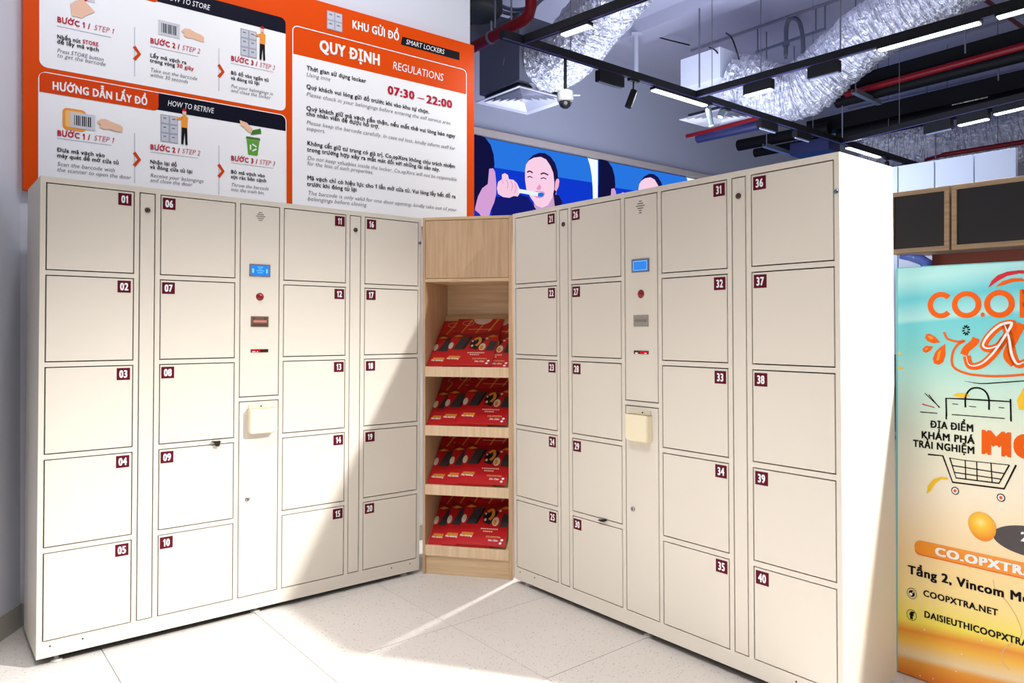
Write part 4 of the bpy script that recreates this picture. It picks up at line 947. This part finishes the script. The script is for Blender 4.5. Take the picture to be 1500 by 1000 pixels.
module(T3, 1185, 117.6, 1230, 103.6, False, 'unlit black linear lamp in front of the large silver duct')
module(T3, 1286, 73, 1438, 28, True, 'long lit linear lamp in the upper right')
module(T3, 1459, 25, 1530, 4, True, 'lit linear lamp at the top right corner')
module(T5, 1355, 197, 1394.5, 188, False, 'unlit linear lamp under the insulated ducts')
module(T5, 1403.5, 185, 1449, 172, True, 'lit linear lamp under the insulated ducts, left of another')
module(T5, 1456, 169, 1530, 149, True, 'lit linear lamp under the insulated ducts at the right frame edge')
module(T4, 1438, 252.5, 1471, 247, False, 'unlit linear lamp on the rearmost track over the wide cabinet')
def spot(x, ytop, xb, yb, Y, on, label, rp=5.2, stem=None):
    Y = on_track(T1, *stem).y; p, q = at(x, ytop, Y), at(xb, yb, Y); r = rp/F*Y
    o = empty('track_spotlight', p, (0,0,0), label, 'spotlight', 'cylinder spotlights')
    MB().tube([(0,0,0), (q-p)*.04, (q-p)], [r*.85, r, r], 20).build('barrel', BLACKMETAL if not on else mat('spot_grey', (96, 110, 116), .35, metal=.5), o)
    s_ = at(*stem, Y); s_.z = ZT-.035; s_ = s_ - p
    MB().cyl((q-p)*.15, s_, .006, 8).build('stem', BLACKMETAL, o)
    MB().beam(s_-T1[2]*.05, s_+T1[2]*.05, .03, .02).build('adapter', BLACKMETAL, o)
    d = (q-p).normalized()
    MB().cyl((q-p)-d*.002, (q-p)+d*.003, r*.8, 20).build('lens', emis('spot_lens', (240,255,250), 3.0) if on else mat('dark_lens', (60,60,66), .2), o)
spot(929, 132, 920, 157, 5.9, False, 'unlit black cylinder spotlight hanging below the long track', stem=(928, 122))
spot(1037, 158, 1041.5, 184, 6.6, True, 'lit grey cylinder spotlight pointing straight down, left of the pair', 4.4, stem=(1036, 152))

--

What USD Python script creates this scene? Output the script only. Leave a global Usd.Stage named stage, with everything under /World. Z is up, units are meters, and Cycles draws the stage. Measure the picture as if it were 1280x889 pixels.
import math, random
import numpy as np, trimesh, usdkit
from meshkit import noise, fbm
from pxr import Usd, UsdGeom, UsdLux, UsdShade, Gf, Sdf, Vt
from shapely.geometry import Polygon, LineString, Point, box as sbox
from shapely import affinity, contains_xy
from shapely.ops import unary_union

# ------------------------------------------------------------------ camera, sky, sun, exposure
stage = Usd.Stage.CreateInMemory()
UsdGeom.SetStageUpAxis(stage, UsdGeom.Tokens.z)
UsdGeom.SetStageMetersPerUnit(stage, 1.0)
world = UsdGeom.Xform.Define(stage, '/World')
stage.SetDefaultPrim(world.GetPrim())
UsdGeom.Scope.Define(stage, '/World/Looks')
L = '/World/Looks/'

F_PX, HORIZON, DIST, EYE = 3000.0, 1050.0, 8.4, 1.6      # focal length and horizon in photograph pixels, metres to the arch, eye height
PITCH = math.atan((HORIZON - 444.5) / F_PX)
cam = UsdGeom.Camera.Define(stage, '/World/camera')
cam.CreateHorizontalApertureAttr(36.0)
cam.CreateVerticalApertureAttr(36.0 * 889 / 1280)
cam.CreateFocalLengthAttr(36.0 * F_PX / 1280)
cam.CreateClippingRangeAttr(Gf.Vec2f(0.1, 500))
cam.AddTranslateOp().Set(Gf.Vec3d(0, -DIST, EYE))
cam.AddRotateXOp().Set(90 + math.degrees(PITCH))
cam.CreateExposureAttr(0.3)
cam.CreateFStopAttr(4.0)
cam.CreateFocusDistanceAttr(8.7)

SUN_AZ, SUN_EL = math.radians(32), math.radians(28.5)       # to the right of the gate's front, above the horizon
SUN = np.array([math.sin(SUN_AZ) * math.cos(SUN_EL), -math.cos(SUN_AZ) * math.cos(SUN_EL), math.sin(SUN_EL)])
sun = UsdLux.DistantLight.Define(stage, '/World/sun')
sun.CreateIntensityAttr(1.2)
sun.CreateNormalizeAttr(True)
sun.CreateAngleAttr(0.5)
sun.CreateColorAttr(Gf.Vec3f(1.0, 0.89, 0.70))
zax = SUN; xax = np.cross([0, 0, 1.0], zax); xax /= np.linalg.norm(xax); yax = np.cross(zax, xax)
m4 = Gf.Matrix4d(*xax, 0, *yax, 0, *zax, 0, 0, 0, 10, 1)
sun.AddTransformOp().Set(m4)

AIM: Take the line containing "Write part 4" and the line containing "spot(1037, 158, 1041.5, 184, 6.6, True, 'lit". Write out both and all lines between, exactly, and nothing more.

SOLUTION FOR THIS PROBLEM:
Write part 4 of the bpy script that recreates this picture. It picks up at line 947. This part finishes the script. The script is for Blender 4.5. Take the picture to be 1500 by 1000 pixels.
module(T3, 1185, 117.6, 1230, 103.6, False, 'unlit black linear lamp in front of the large silver duct')
module(T3, 1286, 73, 1438, 28, True, 'long lit linear lamp in the upper right')
module(T3, 1459, 25, 1530, 4, True, 'lit linear lamp at the top right corner')
module(T5, 1355, 197, 1394.5, 188, False, 'unlit linear lamp under the insulated ducts')
module(T5, 1403.5, 185, 1449, 172, True, 'lit linear lamp under the insulated ducts, left of another')
module(T5, 1456, 169, 1530, 149, True, 'lit linear lamp under the insulated ducts at the right frame edge')
module(T4, 1438, 252.5, 1471, 247, False, 'unlit linear lamp on the rearmost track over the wide cabinet')
def spot(x, ytop, xb, yb, Y, on, label, rp=5.2, stem=None):
    Y = on_track(T1, *stem).y; p, q = at(x, ytop, Y), at(xb, yb, Y); r = rp/F*Y
    o = empty('track_spotlight', p, (0,0,0), label, 'spotlight', 'cylinder spotlights')
    MB().tube([(0,0,0), (q-p)*.04, (q-p)], [r*.85, r, r], 20).build('barrel', BLACKMETAL if not on else mat('spot_grey', (96, 110, 116), .35, metal=.5), o)
    s_ = at(*stem, Y); s_.z = ZT-.035; s_ = s_ - p
    MB().cyl((q-p)*.15, s_, .006, 8).build('stem', BLACKMETAL, o)
    MB().beam(s_-T1[2]*.05, s_+T1[2]*.05, .03, .02).build('adapter', BLACKMETAL, o)
    d = (q-p).normalized()
    MB().cyl((q-p)-d*.002, (q-p)+d*.003, r*.8, 20).build('lens', emis('spot_lens', (240,255,250), 3.0) if on else mat('dark_lens', (60,60,66), .2), o)
spot(929, 132, 920, 157, 5.9, False, 'unlit black cylinder spotlight hanging below the long track', stem=(928, 122))
spot(1037, 158, 1041.5, 184, 6.6, True, 'lit grey cylinder spotlight pointing straight down, left of the pair', 4.4, stem=(1036, 152))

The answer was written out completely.